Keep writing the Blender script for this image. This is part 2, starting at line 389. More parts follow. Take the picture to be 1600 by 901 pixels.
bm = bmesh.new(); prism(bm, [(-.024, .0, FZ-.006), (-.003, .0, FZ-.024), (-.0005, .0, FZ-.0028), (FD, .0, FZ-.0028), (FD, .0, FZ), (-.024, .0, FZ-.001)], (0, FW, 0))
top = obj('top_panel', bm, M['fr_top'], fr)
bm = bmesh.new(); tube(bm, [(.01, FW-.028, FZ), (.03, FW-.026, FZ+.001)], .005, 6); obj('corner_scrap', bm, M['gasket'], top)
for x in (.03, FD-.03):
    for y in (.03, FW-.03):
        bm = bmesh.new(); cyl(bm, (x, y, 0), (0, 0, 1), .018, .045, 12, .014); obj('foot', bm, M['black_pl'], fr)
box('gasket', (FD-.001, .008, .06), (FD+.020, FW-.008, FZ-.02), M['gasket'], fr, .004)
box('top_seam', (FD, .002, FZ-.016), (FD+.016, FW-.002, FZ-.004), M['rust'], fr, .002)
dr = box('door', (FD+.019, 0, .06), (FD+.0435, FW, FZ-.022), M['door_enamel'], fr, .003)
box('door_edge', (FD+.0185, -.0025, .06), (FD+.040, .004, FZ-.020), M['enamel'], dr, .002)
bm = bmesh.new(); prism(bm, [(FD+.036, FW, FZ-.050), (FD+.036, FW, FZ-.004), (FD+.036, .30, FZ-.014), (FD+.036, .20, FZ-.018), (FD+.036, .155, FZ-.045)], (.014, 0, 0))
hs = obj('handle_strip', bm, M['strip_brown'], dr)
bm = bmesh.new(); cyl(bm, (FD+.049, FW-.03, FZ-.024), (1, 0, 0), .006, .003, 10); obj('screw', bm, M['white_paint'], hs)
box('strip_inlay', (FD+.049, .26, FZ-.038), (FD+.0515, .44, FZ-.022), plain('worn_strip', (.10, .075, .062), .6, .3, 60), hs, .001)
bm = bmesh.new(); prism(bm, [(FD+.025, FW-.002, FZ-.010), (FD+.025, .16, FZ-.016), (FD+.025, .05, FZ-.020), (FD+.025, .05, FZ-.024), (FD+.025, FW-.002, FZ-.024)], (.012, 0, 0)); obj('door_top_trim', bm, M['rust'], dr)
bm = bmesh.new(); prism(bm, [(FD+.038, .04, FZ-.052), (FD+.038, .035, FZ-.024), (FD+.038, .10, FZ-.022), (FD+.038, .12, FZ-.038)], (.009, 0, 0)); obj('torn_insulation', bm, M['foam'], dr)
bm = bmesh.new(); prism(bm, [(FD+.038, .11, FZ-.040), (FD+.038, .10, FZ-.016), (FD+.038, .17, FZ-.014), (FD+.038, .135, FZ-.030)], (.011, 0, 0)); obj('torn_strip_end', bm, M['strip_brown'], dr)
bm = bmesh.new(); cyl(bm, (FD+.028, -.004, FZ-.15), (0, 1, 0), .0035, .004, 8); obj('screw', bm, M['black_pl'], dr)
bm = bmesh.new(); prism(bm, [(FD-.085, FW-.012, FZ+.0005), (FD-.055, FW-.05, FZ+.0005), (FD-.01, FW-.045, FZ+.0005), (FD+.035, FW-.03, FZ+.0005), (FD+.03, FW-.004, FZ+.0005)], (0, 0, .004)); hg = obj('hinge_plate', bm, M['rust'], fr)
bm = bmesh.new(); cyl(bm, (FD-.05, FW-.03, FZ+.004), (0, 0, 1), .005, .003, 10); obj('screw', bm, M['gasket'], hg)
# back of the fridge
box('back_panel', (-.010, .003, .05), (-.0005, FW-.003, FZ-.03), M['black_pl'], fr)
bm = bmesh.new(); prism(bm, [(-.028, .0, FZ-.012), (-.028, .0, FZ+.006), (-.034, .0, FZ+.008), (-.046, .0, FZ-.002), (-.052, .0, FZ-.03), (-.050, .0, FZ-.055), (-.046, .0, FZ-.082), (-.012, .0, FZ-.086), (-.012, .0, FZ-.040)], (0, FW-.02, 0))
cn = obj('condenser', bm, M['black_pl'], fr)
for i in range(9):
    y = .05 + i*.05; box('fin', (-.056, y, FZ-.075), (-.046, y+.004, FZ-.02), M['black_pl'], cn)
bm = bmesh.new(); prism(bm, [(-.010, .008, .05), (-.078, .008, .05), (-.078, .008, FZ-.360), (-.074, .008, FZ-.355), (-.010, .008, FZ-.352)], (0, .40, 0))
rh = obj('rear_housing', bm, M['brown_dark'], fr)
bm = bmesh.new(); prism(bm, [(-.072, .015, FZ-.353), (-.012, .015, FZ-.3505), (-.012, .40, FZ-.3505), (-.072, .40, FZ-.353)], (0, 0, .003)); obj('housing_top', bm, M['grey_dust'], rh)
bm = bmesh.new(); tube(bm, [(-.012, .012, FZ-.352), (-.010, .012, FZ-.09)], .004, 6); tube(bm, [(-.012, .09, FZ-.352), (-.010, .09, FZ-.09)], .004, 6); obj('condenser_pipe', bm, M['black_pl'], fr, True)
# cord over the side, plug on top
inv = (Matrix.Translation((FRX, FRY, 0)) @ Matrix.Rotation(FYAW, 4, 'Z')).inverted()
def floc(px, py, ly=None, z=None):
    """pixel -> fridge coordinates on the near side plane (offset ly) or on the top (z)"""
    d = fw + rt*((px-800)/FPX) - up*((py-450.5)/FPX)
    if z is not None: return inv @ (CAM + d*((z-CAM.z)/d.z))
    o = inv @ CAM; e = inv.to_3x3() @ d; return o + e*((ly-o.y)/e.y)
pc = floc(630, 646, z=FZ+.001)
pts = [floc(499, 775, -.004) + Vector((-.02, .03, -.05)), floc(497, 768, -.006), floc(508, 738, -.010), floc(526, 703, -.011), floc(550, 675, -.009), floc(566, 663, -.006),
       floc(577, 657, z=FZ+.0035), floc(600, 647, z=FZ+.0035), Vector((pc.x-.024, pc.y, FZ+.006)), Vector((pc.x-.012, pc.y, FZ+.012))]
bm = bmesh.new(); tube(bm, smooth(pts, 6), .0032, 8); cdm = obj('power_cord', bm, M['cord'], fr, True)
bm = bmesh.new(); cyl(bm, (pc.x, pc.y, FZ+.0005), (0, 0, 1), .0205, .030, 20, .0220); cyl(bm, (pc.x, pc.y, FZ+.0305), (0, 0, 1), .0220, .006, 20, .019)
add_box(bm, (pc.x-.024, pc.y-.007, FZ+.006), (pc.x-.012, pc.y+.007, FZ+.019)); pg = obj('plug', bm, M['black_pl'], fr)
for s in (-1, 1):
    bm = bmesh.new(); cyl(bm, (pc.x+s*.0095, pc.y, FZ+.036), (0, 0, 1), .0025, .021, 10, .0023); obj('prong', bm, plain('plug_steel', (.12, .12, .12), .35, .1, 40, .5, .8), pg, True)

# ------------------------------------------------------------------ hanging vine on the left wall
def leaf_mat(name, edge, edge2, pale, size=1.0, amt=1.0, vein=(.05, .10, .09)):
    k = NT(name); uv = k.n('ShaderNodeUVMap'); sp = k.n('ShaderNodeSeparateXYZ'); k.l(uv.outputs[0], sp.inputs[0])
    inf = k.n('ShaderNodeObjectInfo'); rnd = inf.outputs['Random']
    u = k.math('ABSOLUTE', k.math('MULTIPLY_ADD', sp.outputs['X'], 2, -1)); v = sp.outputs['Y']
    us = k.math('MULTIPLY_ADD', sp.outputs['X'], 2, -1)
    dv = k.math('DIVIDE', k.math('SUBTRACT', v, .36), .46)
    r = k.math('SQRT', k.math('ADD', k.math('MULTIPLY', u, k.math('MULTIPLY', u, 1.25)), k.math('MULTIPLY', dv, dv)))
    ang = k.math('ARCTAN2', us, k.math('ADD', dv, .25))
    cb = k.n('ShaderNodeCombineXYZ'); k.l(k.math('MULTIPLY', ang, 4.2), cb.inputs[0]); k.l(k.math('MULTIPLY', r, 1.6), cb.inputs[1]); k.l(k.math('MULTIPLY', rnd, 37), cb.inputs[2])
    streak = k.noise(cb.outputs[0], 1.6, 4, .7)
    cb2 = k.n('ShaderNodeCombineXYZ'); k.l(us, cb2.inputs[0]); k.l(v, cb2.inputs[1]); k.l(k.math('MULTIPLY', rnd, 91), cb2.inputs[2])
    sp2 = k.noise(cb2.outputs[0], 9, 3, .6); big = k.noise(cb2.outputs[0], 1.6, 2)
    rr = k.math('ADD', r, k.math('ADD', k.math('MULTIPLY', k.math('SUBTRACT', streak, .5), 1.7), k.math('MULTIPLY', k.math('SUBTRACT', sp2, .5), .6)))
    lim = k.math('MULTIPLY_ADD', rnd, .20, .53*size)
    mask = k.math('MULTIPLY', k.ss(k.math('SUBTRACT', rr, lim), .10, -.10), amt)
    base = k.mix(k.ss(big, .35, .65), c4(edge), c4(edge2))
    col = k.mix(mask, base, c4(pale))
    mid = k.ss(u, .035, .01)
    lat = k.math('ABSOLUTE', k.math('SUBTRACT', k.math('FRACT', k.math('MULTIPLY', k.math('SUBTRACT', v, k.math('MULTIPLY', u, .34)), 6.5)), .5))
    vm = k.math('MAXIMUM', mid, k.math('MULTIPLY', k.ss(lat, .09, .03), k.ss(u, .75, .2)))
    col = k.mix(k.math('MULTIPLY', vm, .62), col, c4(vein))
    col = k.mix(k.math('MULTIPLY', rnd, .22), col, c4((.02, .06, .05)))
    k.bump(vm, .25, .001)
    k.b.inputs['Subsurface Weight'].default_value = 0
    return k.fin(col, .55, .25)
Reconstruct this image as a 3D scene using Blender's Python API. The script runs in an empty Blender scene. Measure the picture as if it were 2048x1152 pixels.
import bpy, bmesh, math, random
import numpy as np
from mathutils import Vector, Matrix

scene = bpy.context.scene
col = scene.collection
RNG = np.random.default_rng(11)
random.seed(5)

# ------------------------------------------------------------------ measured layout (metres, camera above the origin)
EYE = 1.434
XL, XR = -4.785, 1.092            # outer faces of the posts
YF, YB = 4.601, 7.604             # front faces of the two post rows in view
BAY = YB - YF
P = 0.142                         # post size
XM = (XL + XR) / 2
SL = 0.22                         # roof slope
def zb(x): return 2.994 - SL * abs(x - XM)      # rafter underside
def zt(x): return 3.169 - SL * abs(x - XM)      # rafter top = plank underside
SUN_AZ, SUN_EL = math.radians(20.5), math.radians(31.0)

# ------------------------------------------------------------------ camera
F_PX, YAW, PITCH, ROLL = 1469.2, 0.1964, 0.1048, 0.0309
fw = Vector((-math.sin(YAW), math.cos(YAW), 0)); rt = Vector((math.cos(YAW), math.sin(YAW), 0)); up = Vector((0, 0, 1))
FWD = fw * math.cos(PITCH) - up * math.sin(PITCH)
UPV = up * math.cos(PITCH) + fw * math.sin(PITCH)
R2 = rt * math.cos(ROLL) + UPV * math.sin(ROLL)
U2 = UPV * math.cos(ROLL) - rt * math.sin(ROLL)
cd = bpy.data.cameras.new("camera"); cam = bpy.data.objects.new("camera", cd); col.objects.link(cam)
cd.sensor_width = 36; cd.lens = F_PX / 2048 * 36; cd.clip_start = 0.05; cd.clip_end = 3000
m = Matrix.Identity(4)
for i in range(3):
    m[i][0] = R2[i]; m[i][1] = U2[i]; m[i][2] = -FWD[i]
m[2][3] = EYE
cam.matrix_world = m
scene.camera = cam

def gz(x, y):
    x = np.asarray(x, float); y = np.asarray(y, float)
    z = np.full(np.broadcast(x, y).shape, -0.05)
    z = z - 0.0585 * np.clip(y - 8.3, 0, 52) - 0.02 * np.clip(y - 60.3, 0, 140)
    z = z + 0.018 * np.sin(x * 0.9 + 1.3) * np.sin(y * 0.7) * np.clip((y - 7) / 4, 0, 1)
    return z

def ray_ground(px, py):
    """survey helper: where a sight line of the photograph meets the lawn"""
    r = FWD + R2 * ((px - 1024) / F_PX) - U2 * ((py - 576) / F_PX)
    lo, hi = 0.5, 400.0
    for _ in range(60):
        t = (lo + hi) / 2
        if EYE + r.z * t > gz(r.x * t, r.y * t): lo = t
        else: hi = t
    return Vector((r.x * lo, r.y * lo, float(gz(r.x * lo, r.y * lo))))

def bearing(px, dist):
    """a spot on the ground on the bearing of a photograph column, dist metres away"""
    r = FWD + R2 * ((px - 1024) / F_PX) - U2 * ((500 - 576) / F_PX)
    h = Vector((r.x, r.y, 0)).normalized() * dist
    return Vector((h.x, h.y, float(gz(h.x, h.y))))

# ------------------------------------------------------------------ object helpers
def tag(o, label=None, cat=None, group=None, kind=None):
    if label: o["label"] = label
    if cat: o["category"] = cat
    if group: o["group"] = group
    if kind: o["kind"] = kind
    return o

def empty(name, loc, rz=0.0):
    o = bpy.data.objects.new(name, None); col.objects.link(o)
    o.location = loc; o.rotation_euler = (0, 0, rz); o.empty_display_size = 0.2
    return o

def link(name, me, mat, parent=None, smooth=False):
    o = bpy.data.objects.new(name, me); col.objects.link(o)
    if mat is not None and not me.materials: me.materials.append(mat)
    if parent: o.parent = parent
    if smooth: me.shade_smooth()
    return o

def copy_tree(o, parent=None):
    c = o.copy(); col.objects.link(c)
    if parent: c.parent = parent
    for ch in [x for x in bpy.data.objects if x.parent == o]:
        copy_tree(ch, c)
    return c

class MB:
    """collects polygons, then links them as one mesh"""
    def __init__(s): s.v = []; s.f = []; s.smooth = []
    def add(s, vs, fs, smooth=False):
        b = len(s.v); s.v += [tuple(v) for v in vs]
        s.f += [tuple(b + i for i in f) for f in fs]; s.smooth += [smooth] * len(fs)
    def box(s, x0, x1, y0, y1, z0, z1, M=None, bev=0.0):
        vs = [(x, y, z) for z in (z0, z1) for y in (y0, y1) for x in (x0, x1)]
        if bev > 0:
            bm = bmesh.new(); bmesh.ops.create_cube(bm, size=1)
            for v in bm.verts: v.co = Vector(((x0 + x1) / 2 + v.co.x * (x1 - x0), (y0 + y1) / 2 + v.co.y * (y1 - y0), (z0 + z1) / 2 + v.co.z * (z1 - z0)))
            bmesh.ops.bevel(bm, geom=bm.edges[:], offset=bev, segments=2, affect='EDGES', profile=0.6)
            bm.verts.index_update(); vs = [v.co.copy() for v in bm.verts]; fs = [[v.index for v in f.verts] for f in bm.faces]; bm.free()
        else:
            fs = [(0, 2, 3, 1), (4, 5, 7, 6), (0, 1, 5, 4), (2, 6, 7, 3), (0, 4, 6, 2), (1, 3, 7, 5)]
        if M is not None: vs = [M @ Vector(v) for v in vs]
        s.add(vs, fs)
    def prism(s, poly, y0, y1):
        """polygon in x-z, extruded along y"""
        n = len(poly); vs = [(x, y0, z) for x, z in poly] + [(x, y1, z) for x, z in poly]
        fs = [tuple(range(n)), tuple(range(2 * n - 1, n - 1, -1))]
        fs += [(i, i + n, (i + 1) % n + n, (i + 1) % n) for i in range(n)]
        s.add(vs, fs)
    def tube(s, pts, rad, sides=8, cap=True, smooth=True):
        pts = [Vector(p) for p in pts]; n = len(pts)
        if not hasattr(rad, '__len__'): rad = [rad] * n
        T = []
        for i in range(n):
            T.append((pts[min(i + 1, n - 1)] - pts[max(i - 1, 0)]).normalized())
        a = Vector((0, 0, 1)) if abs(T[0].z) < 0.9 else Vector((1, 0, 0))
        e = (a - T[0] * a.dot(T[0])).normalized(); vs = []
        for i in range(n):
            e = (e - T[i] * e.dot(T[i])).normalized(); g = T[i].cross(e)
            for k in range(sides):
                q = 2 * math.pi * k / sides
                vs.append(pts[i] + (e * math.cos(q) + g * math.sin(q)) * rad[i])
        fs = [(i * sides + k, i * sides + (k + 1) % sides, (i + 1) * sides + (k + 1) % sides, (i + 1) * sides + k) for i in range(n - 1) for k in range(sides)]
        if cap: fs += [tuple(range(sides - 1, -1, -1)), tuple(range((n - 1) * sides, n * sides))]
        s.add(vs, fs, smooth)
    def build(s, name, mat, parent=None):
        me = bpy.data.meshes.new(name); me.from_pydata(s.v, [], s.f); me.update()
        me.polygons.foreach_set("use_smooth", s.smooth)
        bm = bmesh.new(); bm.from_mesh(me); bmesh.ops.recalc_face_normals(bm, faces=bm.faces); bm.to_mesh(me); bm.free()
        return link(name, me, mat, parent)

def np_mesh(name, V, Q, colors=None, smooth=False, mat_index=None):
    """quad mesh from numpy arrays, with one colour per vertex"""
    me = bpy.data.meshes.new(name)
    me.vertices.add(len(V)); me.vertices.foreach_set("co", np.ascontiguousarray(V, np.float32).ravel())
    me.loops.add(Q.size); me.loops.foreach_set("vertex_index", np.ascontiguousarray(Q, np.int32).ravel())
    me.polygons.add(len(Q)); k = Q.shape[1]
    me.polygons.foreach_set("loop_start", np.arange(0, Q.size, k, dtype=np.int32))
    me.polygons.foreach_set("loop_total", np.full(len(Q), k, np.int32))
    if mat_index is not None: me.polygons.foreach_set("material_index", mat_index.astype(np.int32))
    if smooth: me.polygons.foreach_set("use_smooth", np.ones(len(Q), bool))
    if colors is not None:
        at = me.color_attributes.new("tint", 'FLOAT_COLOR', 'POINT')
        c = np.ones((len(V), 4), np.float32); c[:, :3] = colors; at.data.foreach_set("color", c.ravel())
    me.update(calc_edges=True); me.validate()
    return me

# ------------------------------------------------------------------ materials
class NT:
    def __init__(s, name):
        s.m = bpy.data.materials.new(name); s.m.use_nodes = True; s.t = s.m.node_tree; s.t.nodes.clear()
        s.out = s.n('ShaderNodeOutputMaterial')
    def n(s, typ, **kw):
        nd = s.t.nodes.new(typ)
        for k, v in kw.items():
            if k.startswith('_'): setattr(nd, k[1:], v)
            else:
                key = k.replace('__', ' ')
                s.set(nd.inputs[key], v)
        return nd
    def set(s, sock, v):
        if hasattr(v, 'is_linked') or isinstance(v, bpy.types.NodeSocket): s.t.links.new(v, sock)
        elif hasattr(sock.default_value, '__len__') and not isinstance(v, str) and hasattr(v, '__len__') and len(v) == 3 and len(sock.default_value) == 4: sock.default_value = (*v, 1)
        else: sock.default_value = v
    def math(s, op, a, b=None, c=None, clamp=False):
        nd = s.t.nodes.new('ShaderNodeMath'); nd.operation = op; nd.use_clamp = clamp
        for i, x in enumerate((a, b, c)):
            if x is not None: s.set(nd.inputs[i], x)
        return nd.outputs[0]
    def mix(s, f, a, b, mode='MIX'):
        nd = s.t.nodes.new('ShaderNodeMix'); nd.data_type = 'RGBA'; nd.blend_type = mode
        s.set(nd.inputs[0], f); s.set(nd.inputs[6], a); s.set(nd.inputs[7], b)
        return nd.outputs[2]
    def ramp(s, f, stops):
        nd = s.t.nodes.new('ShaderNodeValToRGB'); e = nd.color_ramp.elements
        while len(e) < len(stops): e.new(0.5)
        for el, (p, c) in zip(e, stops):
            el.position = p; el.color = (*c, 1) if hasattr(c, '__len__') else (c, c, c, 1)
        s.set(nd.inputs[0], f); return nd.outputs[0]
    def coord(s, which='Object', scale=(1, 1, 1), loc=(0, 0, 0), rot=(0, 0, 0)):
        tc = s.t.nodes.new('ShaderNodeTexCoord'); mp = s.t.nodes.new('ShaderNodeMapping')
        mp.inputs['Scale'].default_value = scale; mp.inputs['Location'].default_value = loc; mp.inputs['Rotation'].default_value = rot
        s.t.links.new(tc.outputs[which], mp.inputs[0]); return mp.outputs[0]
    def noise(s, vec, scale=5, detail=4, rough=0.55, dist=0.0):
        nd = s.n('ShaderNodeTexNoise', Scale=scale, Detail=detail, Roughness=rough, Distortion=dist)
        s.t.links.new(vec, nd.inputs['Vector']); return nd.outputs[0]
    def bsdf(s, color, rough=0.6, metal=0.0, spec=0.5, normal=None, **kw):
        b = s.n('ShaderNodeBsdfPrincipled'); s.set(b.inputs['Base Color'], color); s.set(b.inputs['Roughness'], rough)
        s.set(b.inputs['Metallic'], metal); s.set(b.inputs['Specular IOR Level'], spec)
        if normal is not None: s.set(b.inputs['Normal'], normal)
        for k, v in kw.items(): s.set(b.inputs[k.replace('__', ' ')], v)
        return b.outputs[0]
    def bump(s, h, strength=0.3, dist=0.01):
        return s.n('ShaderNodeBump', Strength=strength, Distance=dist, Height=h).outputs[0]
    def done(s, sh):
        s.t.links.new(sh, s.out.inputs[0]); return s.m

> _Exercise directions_
From the entries above, collect every line with the string "picture" in it.

> _The response_
Keep writing the Blender script for this image. This is part 2, starting at line 389. More parts follow. Take the picture to be 1600 by 901 pixels.
Reconstruct this image as a 3D scene using Blender's Python API. The script runs in an empty Blender scene. Measure the picture as if it were 2048x1152 pixels.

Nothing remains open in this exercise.